Proverbs 1:10-19 – Proverbial Leadership

Proverbs 1:10-19  10 My child, if sinners entice you, do not consent.  11 If they say, “Come with us, let us lie in wait for blood; let us wantonly ambush the innocent;  12 like Sheol let us swallow them alive and whole, like those who go down to the Pit.  13 We shall find all kinds of costly things; we shall fill our houses with booty.  14 Throw in your lot among us; we will all have one purse”–  15 my child, do not walk in their way, keep your foot from their paths;  16 for their feet run to evil, and they hurry to shed blood.  17 For in vain is the net baited while the bird is looking on;  18 yet they lie in wait– to kill themselves! and set an ambush– for their own lives!  19 Such is the end of all who are greedy for gain; it takes away the life of its possessors.

It is my observation that one of the characteristics of “leader wannabes” is that it is easy for them to be distracted and chase after the newest and best idea.  Witness the dramatic rise and meteoric fall of some of the leadership catch phrases and concepts that rip through the business community every couple of years.  We grab hold of the latest idea thinking that it will finally be the edge we need.

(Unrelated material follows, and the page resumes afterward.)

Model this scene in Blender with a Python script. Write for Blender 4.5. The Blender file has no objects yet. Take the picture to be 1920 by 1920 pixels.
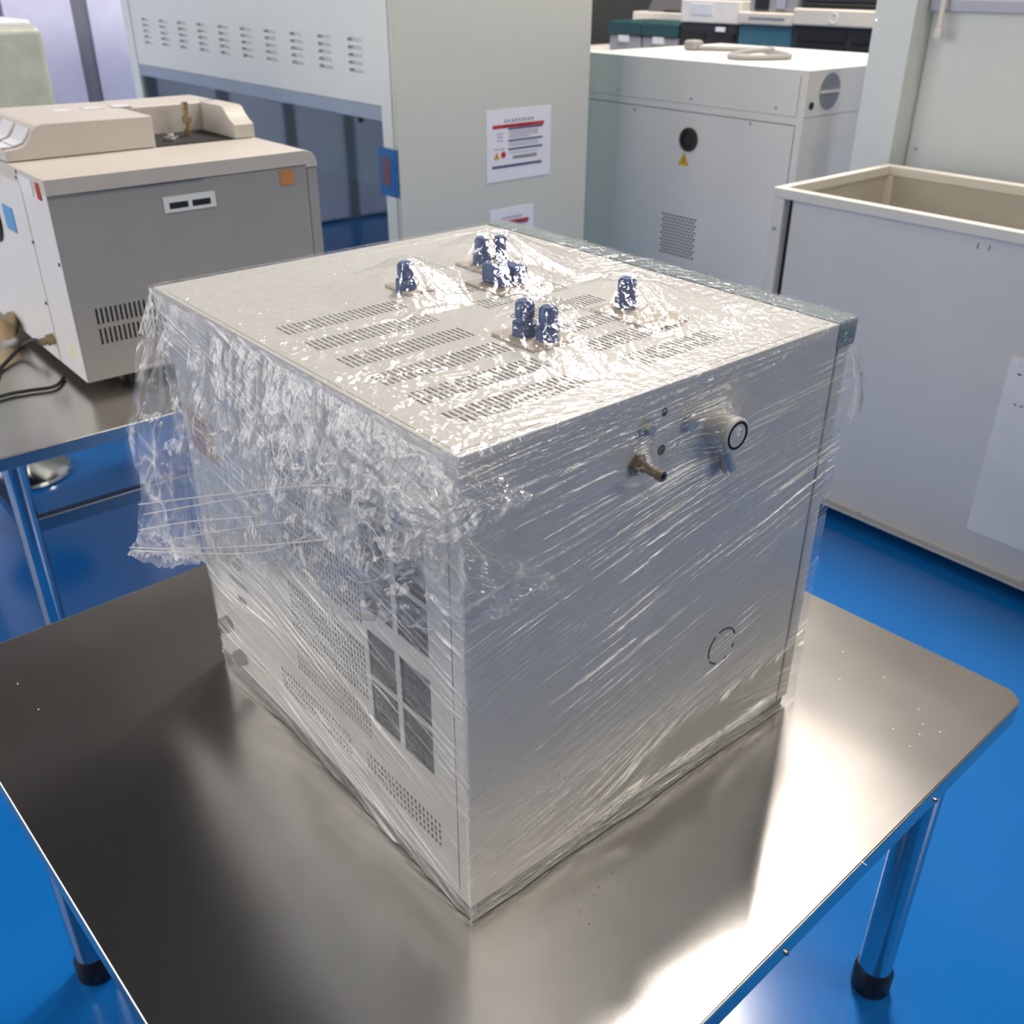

But it is not just in the business world.  Verse 19 of Proverbs 1 points to the end of those “who are greedy for gain”, or, using the word found in the 10 Commandments, those who covet their neighbor’s things.

Television advertisements are running nearly nonstop about a new show airing on the Fox network next week.  People are asked questions and earn money based on their answers.  They are “compelled” to be honest because they are wired into a lie detector.  On the ad, a man is asked if he would have an affair if he knew he would not get caught.  The ad encourages us to assume that he is facing his wife, and that his answer is, “yes”.

A man I know finds himself constantly daydreaming about relationships with women he encounters.  Walking down the street, he constantly evaluates whether or not he finds them attractive or desirable.  When he notices a desirable woman, he quickly reminds himself that he has invested time, energy, commitment, and indeed his whole life in the woman he is married to and asks himself whether or not he is willing to risk it all in pursuing even the first step in a possible relationship.  Inevitably, his answer is, “No”.  While I don’t advocate this approach, it is interesting in that this man has found a way to remind himself that he puts at risk everything he has pulled together in his life and that even a seemingly innocent first step could eventually result in the loss of years of building a life with someone.

The difference between the described “leader wannabe” and the man described above is that there is a developed set of values which are used to evaluate that which is newly presented.  “Is it consistent with my goals and values?” “What is the likelihood that it will not create conflict with those goals and values?” 

This part of Proverbs suggests in a subtle way that we not rely on our own evaluation of the new idea and whether or not it fits into our goals and values.  The trap is set for the birds while they watch!  They don’t understand what they see!  The person who is wise does not listen only to their own counsel.  In fact, the wise leader listens to those who see things differently.